Uno studio recentemente pubblicato su Remote Sensing ha caratterizzato l’eruzione “nascosta” dell’Etna, identificata dal sistema di monitoraggio dell’INGV ma resa invisibile dalle nuvole
Un’eruzione vulcanica avvenuta durante una tempesta di neve sul finire di maggio, che ha generato un flusso piroclastico rimasto “inosservato” per circa 10 giorni, fino a quando le condizioni meteo sono migliorate e ai ricercatori è stato possibile accedere alle aree sommitali del vulcano.
Sembrerebbe letteratura ma è quanto è accaduto lo scorso 21 maggio 2023 sull’Etna, come descritto nello studio “A Hidden Eruption: The 21 May 2023 Paroxysm of the Etna Volcano (Italy)” realizzato da un team di ricercatori dell’Istituto Nazionale di Geofisica e Vulcanologia (INGV), dell’Università Sapienza di Roma, dell’Università degli Studi dell’Aquila e dell’Università degli Studi di Cagliari.
“Il nostro lavoro, oltre a descrivere scientificamente l’evento eruttivo che ha interessato il cratere di Sud-Est dell’Etna, ha voluto richiamare l’attenzione sull’importanza e sull’efficacia dei sistemi di monitoraggio da remoto dell’INGV”, spiega Emanuela De Beni, vulcanologa dell’Osservatorio Etneo dell’INGV (INGV-OE) e co-autrice dello studio. “Infatti, nonostante il cattivo tempo avesse oscurato le telecamere di videosorveglianza installate sul vulcano, le altre stazioni di monitoraggio vulcanologico hanno funzionato correttamente e i segnali sono prontamente arrivati alla nostra Sala Operativa di Catania, segnalandoci che era in corso un’eruzione con fontana di lava ed emissione di due colate, una verso Sud e l’altra verso Est”.

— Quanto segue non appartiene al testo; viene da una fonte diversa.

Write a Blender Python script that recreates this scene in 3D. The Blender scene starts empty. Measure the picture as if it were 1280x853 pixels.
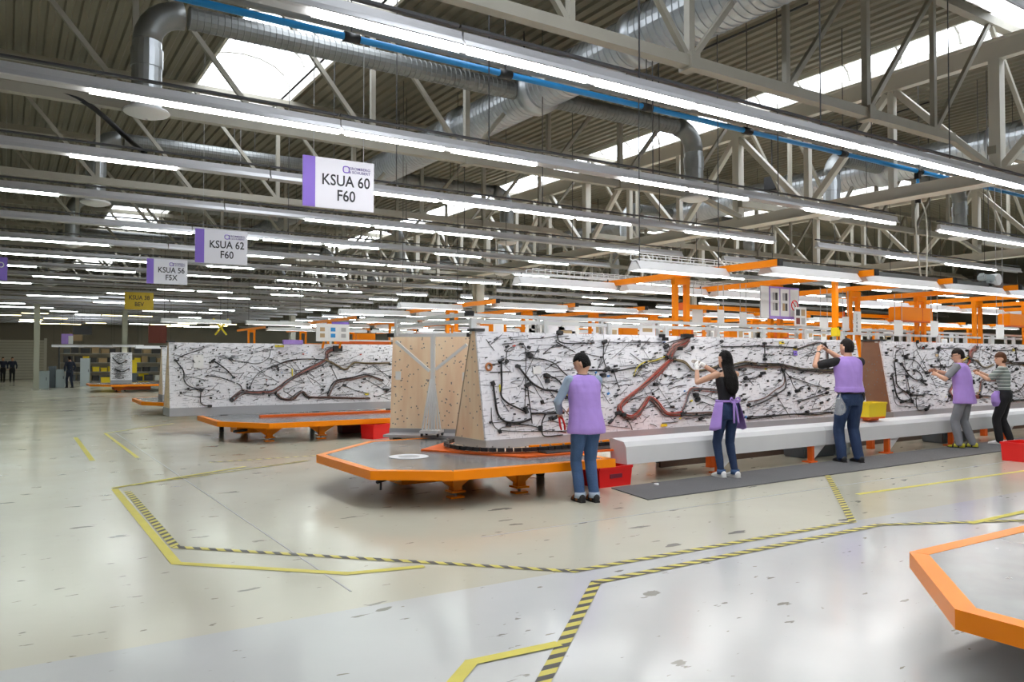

Una settimana dopo l’eruzione i ricercatori dell’INGV si sono recati in area sommitale per eseguire rilievi con droni e procedere alla mappatura e quantificazione dei prodotti eruttati.
“Una volta giunti sul posto ci siamo accorti che un deposito di cui fino a quel momento non avevamo avuto contezza si era in realtà sovrapposto alla colata di Sud”, prosegue De Beni. “Dopo attente indagini di terreno e analisi sedimentologiche abbiamo scoperto che si trattava di una ‘corrente piroclastica di densità’ (PDC – Pyroclastic Density Current), ovvero un flusso di materiale magmatico misto a gas ad alte temperature che era sceso ad alta velocità dai fianchi del vulcano”.
A quel punto, ai rilievi sul campo e via drone sono state affiancate le analisi delle immagini satellitari e dei dati radar forniti dagli aeroporti di Catania-Fontanarossa e Reggio Calabria-Tito Minniti e da un impianto sul Monte Lauro (SR), nonché lo studio approfondito del tremore vulcanico e dell’infrasuono forniti dai sistemi di monitoraggio dell’INGV.
Tutto ciò ha permesso di ricostruire l’emissione di una colonna di cenere (cosiddetta plume) di altezza compresa tra i 10 e i 15 chilometri, frutto di un’eruzione suddivisa in tre fasi: una prima fase debolmente stromboliana, una fase stromboliana vera e propria e, infine, una fontana di lava.
L’Etna, vulcano in continuo mutamento, ha reso ancora una volta evidente come possa generare fenomeni vulcanologici vari e potenzialmente pericolosi, da monitorare costantemente.
“Sono state necessarie tre campagne con drone, durante le quali sono state catturate ben 2.311 immagini, termiche e non, poi elaborate per realizzare la mappa e la quantificazione dei prodotti eruttati, e un’altra campagna di terreno finalizzata al campionamento del deposito della corrente piroclastica”, aggiunge ancora De Beni.
“Questo lavoro di squadra ha evidenziato ancora una volta la fondamentale importanza del sistema di monitoraggio vulcanologico da remoto dell’INGV-OE, ma anche dell’ancora imprescindibile osservazione diretta del ‘geologo di terreno’ che ci ha permesso di riconoscere il flusso piroclastico, altrimenti non identificabile da remoto”, conclude la ricercatrice.